Ci sono due errori, eguali e contrari, che devono essere evitati. Il primo consiste nel dire: non importa, è irrilevante, l’uomo è il catalizzatore di un vasto consenso elettorale, quindi chi se ne importa, dato che il giudizio del popolo prevale su quello dei giudici. Il secondo consiste nel dire: si tolga di mezzo, è finito, con questi verdetti il suo ruolo politico è insostenibile, faccia ricorso, ma si faccia anche da parte. La terza via, cui spesso ricorrono quanti sperano di non dovere affrontare i problemi, consiste nel puntare a un “salvacondotto”, che salverebbe la prima tesi dal giudizio penale e la seconda dalle conseguenze politiche. Ma tale istituto non esiste, nel nostro diritto, sicché chi ne parla non sa quel che dice.

Anziché mettere in evidenza quel che non torna, delle due tesi, proviamo a ragionare su quel che di vero contengono: a. non è saggio far fuori per via giudiziaria un leader politico che rappresenta una fetta vasta dell’elettorato (l’Italia ha già commesso questo errore e ancora ne paghiamo le durissime conseguenze); b. non è saggio immaginare che a governare, o a candidarsi al governo, sia chi potrebbe trovarsi a dover scontare una pena. Messa così è più sensata. Ma ancora complicata.
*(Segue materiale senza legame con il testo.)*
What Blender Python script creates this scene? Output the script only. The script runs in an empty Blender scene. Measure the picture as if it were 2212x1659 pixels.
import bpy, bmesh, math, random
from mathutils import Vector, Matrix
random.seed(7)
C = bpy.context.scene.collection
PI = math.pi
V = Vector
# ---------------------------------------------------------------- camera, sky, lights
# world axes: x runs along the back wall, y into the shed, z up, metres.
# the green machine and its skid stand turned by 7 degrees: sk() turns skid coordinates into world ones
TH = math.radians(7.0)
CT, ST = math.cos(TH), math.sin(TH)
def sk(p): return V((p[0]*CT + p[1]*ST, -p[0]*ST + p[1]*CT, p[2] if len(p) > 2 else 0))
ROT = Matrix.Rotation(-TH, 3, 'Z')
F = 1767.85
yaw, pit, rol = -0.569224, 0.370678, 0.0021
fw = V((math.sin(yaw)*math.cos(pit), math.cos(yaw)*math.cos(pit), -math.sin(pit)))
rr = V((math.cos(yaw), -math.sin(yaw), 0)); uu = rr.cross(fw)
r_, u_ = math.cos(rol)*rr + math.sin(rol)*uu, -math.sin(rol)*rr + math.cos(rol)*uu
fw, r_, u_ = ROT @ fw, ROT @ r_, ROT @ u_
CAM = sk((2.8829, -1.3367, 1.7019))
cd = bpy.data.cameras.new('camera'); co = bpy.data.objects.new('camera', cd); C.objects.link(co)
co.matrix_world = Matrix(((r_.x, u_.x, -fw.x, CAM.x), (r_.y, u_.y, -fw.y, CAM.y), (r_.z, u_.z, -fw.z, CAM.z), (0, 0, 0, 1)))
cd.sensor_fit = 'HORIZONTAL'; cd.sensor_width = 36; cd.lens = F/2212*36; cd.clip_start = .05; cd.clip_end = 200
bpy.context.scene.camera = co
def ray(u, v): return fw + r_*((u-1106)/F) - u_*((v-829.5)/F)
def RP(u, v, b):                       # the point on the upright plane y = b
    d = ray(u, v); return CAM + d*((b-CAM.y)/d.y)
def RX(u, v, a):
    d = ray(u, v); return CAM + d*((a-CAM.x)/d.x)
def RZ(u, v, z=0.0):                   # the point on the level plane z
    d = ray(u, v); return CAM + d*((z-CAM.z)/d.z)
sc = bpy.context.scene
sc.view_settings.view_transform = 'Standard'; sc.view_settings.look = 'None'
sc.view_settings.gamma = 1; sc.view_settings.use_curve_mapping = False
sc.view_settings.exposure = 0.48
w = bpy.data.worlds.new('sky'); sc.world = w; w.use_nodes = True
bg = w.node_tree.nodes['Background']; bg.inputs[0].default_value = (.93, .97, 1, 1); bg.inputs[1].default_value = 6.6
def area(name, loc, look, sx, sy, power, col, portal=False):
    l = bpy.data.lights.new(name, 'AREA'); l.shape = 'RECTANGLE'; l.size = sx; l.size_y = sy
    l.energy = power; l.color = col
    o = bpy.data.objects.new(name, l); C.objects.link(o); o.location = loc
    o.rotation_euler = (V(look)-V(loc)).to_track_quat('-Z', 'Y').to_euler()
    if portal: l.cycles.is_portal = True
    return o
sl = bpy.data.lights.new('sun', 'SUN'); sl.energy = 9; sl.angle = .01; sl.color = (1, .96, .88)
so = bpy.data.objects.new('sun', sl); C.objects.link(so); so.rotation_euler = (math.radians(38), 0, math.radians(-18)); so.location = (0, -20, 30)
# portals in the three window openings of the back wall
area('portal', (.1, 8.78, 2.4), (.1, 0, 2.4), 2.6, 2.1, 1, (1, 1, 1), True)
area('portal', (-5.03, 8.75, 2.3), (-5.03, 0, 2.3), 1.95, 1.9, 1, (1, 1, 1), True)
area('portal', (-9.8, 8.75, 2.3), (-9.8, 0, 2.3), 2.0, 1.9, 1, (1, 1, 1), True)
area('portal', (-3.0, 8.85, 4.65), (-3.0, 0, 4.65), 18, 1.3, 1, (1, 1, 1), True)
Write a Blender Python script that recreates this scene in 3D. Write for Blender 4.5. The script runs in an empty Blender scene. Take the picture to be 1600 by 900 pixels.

Si tratterebbe, allora, di porre nel centro destra il tema della leadership, perché l’elettorato che fa capo a quel raggruppamento preesisteva all’ingresso di Berlusconi in politica e gli sopravviverà. Immagino che non potrà essere raccolta da chi pensi di approfittare dell’azzoppamento dell’attuale capo, come anche da chi non ha saputo fare altro che ripetere le cose che lui diceva e dice. Una rottura è necessaria, ma dovrà essere fatta a partire dai contenuti e dalla rappresentanza degli interessi, davanti all’opinione pubblica. Non a partire dalle correnti e nel chiuso di stanze che sembrano vacanti, sia d’idee che di persone. E si tratterà di porre, al centro sinistra, la necessità di chiudere una stagione senza che, ancora una volta, come ricorrentemente capita nella nostra storia nazionale, un pezzo dell’elettorato debba sentirsi estraneo, se non avverso, a quel che poi succederà. Ciò comporta lasciare il cittadino Berlusconi al suo destino giudiziario, quale che sia (ed egli crede sarà roseo), ma prelevare il leader dalla competizione elettorale e collocarlo in una posizione più neutra. Francesco Cossiga seppe farlo con Giulio Andreotti, nominandolo senatore a vita. Quel posto è vacante.

Considero scontato che le vestali della contrapposizione, da una parte e dall’altra, giudicheranno oltraggioso e inaccettabile questo ragionamento. Ciò non di meno, a me pare che sia un ragionamento. Mentre quello di cui sono capaci le vestali può essere variamente definito, ma sarebbe ardito considerarlo frutto del ragionare.